Have you ever noticed who our kids watch most intently?

These days, it’s not even “real” people they know — their attention is often captured by influencers whose content they consume through a screen.

One might call these “parasocial relationships” — one-sided connections where your child feels they know someone who has zero awareness of them.

At camp, we give children the chance to have a much more powerful type of relationship. Not only do they get to build friendships in person, they get to meet real life mentors who are just a few years ahead on life’s journey.

We call them “near-peer role models.”

The Power of “Just a Few Steps Ahead”

When a 12-year-old looks at their parents (fully formed adults with bills, a job, and an inexplicable interest in lawn care or current mortgage rates), they might love and respect you deeply, but there’s definitely a Grand Canyon-sized gap in relatability.

If a tween or teenager thinks “Mom and Dad just don’t get it”, they’re probably at least partially right. Their world is dramatically different from what we experienced when we were their age.

But a 19 or 20-year-old counselor? That’s a different story.

These young adults, the kind of rockstars we hire at camp, are close enough in age to be relevant and cool, yet far enough ahead to represent something aspirational.

When a counselor says, “I know exactly how that feels,” kids actually believe them. They speak the same language. They get the jokes, the group chat rules, the ever-changing slang.

This is where a near-peer role model is someone who bridges the gap between childhood and adulthood in a way that we fully formed adults from the previous century simply can’t.

Not Just Any 19-Year-Olds

I understand the hesitation some parents feel about camp. Sending your child to live for a couple of weeks with young adults you’ve never met requires tremendous trust. It’s the single biggest hurdle to clear when sending a kid away to camp. We get it.

At Champions, there are some extra things we do to make sure we’re hiring extraordinary young people (not your average college students).

Our counselors are young adults who have:

  • Chosen to spend their summer making an impact, even though many had their pick of internships or other summer jobs. But they chose cabins over cubicles and campfires over coffee runs.
  • Committed to a zero-alcohol summer when many of their peers are doing… well, quite the opposite
  • Completed two full weeks of immersive training (the longest of any camp we know of)
  • Passed a rigorous vetting and background check process, and shown us the kind of heart and character we’d want around our own kids

What They’re Really Modeling

Watch our counselors closely during the summer, and you’ll see them modeling precisely the durable skills we talked about a few weeks ago.
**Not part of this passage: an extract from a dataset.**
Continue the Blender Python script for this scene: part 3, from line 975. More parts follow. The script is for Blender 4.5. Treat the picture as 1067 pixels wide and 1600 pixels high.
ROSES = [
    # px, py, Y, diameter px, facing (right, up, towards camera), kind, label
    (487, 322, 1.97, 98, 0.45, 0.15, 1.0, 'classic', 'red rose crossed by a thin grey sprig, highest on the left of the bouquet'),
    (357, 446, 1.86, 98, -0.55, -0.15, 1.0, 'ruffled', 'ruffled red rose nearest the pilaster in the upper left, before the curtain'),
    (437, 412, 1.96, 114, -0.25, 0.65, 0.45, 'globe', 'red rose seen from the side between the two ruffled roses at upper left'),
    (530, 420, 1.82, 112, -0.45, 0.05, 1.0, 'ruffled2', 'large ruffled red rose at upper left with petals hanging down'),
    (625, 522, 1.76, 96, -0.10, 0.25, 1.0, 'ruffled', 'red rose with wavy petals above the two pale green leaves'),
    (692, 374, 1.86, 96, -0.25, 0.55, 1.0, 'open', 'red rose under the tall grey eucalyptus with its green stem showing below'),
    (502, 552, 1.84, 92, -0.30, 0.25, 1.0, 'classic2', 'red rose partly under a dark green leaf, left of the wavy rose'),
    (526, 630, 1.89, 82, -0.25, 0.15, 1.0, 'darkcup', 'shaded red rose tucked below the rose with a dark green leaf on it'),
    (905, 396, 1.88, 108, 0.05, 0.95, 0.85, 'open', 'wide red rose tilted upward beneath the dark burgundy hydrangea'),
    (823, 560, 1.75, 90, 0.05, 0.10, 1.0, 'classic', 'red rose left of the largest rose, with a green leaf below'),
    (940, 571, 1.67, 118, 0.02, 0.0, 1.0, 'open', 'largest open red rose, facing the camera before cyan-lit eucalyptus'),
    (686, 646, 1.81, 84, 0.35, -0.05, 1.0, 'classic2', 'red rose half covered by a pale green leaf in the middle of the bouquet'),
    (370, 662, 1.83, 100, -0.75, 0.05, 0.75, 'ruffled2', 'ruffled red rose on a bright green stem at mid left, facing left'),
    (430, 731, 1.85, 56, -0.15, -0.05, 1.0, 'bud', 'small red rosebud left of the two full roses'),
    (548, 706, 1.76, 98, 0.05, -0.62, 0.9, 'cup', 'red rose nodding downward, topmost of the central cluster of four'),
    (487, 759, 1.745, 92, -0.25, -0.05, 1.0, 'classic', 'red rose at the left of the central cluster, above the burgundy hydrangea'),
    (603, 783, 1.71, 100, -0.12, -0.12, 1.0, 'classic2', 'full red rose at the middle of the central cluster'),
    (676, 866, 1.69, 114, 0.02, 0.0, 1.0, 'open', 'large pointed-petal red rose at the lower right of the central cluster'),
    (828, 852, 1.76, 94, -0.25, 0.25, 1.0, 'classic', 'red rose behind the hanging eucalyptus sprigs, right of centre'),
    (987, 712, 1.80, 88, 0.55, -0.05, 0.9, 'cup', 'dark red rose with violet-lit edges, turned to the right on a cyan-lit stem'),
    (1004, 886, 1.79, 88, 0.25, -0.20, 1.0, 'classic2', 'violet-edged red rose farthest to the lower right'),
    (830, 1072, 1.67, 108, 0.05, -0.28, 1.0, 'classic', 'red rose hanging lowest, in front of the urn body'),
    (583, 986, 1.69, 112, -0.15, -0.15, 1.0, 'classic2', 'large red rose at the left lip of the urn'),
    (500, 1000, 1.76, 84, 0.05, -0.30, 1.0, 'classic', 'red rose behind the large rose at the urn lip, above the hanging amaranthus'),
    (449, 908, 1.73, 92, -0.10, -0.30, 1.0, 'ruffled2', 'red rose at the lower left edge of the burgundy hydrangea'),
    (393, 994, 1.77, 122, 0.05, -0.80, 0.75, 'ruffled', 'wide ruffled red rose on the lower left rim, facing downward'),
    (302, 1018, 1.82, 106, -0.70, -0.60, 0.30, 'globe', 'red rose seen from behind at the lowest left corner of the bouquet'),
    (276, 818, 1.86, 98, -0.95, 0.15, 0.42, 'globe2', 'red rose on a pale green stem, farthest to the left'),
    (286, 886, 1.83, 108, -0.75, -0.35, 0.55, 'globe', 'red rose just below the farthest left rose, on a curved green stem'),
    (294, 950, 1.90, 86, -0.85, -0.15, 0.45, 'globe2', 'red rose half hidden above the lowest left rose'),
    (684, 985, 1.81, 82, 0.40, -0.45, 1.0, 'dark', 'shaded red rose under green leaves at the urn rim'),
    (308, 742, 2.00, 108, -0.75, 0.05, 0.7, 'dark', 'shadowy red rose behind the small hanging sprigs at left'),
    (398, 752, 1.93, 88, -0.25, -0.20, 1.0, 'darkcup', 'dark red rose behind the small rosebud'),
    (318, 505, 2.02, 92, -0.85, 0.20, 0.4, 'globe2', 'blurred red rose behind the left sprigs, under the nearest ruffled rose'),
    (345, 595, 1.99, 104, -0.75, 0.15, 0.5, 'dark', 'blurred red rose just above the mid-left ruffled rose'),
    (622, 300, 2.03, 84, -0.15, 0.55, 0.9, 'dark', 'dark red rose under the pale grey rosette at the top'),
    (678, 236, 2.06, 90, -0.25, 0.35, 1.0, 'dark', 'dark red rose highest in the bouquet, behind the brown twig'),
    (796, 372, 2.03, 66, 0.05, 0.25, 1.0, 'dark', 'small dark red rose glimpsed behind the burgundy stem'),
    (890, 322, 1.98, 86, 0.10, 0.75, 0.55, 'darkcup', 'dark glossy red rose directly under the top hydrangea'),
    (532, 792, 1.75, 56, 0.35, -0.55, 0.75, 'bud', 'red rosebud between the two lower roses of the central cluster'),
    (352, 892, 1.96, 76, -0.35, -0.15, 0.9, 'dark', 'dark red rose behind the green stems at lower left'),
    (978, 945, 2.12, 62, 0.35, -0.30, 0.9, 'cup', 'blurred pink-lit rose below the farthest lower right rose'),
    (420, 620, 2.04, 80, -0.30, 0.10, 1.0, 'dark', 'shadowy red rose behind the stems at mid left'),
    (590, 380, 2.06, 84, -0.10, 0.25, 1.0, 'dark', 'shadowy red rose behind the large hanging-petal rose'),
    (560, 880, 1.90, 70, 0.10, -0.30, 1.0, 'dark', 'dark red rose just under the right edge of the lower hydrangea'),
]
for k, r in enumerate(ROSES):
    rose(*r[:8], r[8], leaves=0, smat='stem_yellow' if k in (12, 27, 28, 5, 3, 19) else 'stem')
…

Every single second of every single day, they’re “showing off” things like:

  • Presence — singing themselves hoarse at a torchlight ceremony because they’re fully engaged in the moment, not half-distracted by notifications
  • Digital restraint — it’s not just that campers go without phones for weeks; it’s the people they admire most doing the same
  • Creativity — Remember the Progressive Relay from a couple of weeks ago? That’s just one of many examples of a staff member taking an idea from vision to reality
  • Resilience — Keeping the energy high on Day 13 of summer heat, still dancing at lunch, still singing at flag raising, still sitting with the camper who needs a friend

When a counselor gets two bunkmates laughing again after a squabble over who won Gaga, they’re not just solving a conflict — they’re showing kids how to lead with empathy.

And when they coax a nervous camper up the climbing wall with a goofy cheer and a high-five at the top, they’re modeling bravery, encouragement, and the joy of trying something new.

The Third Voice

Your child’s counselor isn’t perfect (no role model is), but they’re present, invested, and committed to your child’s growth and happiness. They’re showing up each day ready to demonstrate what it means to be kind, responsible, and joyful - and also shine a light on those existing qualities in your child.

I’m going to write more about this in a few weeks, but for now, the concept of the Third Voice is important here. On a base level, the three voices in a child’s life are:

1st Voice (By a lot): Parents

2nd Voice: Trusted adults like teachers, extended family, grandparents

3rd Voice: Everything else, culture, media, peers

Camp intentionally inserts itself as a positive third voice for all the reasons above.

In a world where kids are increasingly influenced by people they’ll never meet, there’s profound value in spending time with young adults who know their name, celebrate their successes, and help them believe that they can be spectacular.

That’s the power of the near-peer role model, and it might just be the most meaningful part of camp.